Drop siding, or German siding as it is sometimes called, makes a warmer and better wall than weather-boarding. It is usually six or eight inches wide, and in form and construction as indicated by [Fig. 34].

Outside shingle walls are now quite common. Shingles are used for ornamental purposes in a large proportion of the houses that are built; in some instances they are used exclusively for outside covering. In such cases they are undressed, and are stained commonly with one of the proprietary stains now on the market. Before being placed they are dipped into the stain for about eight inches from their buts, and are laid in piles to dry. Any desired color may be secured, and there are instances where stained shingled walls have gone without any attention or expense for eight or ten years.

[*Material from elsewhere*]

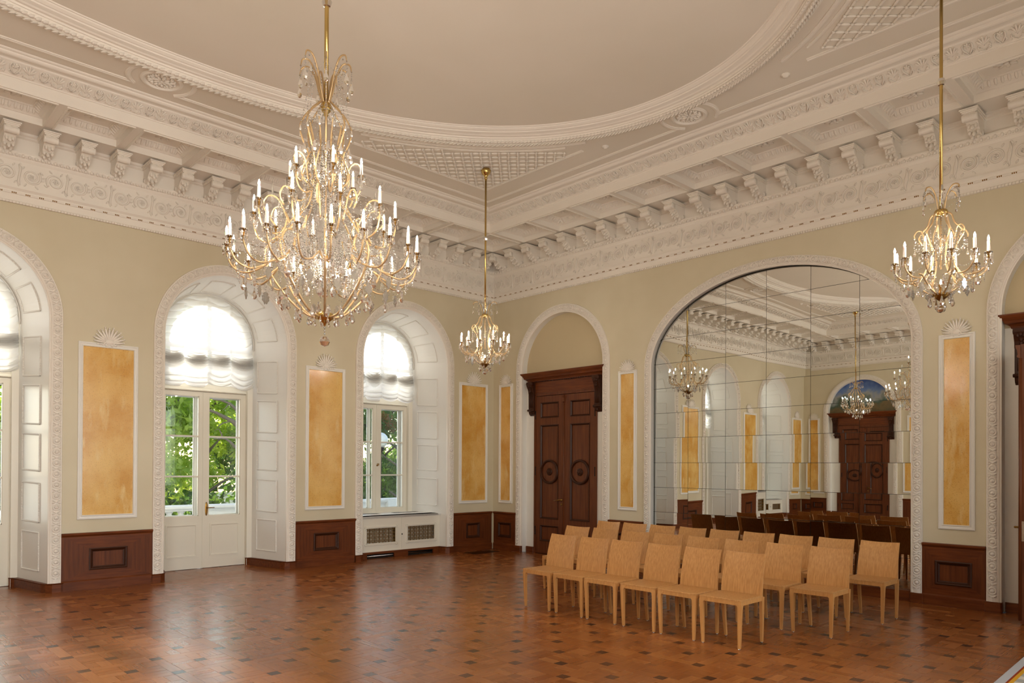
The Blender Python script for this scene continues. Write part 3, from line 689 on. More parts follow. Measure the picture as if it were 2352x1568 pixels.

Dressed shingles are commonly painted. Their form may be as ornamental as desired. Outside shingles are sometimes laid five and one-half inches to the weather, but four and one-half is better. It is not uncommon at this time to leave all shingles unpainted and unstained. The effect is very agreeable when they become weather-stained.

OUTSIDE CASINGS.

All horizontal trimmings and casings should be bevelled on the top to shed the water. They should run back under the shingled weather-boarding or other outside covering. There should be tin covering for all projections in excess of one and three-eighths inch. Ordinary window or door casings outside are usually three-eighths inch thick.

WINDOWS.

All windows in the part of the house regularly occupied should have box frames. Pulley styles should be of hard wood, and the inside bead should be secured with round-headed screws. Sash for plate glass should be one and three-fourths inch thick; side rail, two and one-half inches in rabbet; bottom rail, three and one-eighth inches; and meeting rail, one and one-fourth inch in the rabbet. Sash for common glass may be one and three-eighths inch thick. Other sizes, as given. Sash, for rooms finished in hard wood is better when of the wood in which the room is finished. However, where there is great variation this is not necessary. Quartered oak is the material commonly used for hard-wood sash. Almost any hard wood is more liable to warp than pine. All box frames should be provided with turned axle pulleys. Nothing but the best plaited cotton sash-cord should be used. Necessary weights should be provided.